World War One saw a major change in Mussolini. At the start of the war, as with most if not all socialists, he condemned the war as workers being forced to fight other workers while the factory bosses got richer at their expense. However, his views changed during the war.

In “Avanti” he wrote:

“Let a single cry arise from the vast multitudes of the proletariat and let it be repeated in the squares and streets of Italy: down with war! The proletariat provides raw material, cannon fodder with which states make their history.”

In October 1915, five months after Italy’s entry into World War One, Mussolini left “Avanti”. He now saw the war as a “great drama” not to be missed.

“It is to you, young men of Italy…..that I address my call to arms…..Today I am forced to utter loudly and clearly in sincere good faith the fearful and fascinating word – war!”

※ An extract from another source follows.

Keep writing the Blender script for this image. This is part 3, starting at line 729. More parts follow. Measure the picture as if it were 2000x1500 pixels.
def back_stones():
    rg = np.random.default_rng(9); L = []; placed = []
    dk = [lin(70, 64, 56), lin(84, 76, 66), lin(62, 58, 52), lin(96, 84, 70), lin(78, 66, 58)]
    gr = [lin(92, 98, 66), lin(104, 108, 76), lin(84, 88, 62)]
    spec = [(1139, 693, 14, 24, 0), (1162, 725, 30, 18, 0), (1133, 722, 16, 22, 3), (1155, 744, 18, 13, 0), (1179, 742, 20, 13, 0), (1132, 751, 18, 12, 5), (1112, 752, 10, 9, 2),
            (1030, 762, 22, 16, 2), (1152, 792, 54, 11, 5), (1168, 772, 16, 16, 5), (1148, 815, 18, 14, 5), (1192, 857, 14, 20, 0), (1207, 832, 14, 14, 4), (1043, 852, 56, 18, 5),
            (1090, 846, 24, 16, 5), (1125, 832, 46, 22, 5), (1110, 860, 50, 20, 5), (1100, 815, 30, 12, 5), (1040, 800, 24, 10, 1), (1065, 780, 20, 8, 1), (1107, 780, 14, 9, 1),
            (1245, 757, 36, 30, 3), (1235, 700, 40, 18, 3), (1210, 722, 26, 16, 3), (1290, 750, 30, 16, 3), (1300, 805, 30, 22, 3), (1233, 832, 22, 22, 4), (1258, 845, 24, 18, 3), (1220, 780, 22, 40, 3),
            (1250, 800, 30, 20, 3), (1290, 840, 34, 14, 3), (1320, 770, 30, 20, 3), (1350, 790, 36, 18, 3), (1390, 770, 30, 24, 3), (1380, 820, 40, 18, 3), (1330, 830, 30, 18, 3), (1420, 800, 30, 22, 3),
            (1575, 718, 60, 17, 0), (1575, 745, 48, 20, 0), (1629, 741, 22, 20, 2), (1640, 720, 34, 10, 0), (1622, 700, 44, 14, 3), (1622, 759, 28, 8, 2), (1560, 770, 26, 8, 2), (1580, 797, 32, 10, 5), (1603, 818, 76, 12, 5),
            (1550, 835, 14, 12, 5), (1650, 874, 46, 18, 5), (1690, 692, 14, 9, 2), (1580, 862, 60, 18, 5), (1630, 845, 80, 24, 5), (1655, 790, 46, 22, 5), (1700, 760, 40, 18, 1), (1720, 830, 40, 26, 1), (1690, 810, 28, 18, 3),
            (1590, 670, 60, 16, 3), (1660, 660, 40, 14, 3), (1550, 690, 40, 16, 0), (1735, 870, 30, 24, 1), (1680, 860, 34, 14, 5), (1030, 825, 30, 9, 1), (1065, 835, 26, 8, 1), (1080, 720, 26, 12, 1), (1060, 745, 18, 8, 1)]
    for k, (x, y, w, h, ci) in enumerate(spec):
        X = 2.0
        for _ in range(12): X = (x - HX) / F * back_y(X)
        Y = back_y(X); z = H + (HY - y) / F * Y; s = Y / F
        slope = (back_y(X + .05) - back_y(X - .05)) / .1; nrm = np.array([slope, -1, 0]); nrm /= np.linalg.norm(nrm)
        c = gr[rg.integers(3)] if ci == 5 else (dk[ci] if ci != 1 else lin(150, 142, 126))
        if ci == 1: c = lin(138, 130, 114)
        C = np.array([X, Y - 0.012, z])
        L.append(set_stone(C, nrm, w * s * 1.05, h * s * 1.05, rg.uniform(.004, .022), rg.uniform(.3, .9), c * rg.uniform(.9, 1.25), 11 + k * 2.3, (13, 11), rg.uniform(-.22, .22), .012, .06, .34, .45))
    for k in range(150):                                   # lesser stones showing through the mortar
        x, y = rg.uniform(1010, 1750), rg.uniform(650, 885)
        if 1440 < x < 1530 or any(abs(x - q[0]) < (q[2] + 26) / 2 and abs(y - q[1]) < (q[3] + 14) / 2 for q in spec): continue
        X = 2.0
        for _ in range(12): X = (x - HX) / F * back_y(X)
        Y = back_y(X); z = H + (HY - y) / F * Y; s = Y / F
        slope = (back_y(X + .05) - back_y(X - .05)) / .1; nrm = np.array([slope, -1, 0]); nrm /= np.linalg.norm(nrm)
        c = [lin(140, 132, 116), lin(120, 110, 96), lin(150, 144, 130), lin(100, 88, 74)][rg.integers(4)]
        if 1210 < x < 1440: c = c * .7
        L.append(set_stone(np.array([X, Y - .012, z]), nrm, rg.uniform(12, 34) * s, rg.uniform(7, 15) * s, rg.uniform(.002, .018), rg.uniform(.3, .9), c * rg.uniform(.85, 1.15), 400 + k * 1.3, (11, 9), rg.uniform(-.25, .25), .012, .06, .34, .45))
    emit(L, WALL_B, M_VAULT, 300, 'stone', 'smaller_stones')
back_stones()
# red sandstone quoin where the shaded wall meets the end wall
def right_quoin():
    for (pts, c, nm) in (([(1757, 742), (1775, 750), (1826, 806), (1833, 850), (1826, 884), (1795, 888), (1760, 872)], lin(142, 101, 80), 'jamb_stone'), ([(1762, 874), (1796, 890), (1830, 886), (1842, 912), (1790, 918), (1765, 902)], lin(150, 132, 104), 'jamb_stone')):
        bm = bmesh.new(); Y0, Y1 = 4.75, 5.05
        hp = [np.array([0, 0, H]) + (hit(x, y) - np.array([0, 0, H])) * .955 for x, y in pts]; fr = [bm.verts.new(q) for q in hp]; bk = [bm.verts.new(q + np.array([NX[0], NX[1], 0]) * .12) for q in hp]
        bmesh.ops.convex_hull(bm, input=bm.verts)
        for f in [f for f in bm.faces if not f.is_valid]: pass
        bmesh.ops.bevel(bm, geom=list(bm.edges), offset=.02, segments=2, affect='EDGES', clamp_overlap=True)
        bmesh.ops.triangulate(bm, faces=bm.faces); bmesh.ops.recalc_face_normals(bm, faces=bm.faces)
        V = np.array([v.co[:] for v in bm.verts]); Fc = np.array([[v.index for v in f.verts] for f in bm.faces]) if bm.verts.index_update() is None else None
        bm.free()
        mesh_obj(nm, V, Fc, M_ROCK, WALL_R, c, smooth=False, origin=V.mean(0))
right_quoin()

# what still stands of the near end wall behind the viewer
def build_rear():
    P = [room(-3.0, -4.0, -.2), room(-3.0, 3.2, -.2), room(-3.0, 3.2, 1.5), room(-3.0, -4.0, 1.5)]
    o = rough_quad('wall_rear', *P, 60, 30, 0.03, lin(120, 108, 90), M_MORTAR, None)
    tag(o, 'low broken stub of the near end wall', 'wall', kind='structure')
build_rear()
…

Mussolini still claimed to be a socialist but his colleagues disagreed. At a meeting in Milan they decided to expel him from the Socialist Party. He told them

“You cannot get rid of me because I am and always will be a socialist. You hate me because you still love me.”

Why did Mussolini change his stance? It is possible that the influence of his father’s nationalism might have taken precedence over his socialism. But Mussolini, like many others in Europe, answered his country’s call when it was needed. In August 1915, Mussolini had been called up for military service.


Mussolini in World War One

He joined the army and rose to the rank of corporal. A mortar bomb wounded him in February 1917 and this put an end to his military service.

Italy got very little out of the Treaty of Versailles. She had fought on the side of the Allies and expected more as a member of the conquering nations. In fact, Orlando, the Italian representative at Versailles, had been barely spoken to by the American, British and French representatives. This by itself, insulted Italian national pride.

After the war, Mussolini became very influenced by Gabriele D’Annunzio; an Italian nationalist who felt Italy should have got more out of the Versailles Treaty. During the war, D’Annunzio had made daring flying raids over Austria and showered some cities there with pamphlets explaining Italy’s rights to territory in the Adriatic. He became a national hero. In particular, D’Annunzio believed that Italy had a right to Fiume. After World War One, this port was given to the newly created Yugoslavia but many Italians lived there. D’Annunzio tried to take the port using force.

As editor of the paper “Il Popolo d’Italia”, Mussolini raised money for D’Annunzio via an appeal in the paper. Mussolini learned a great deal from D’Annunzio about public speaking. D’Annunzio held public meetings where his supporters were expected to join in. Gesticulating at the audience, D’Annunzio would ask them questions and expected them to reply. Mussolini used a lot of this approach in his own public speaking.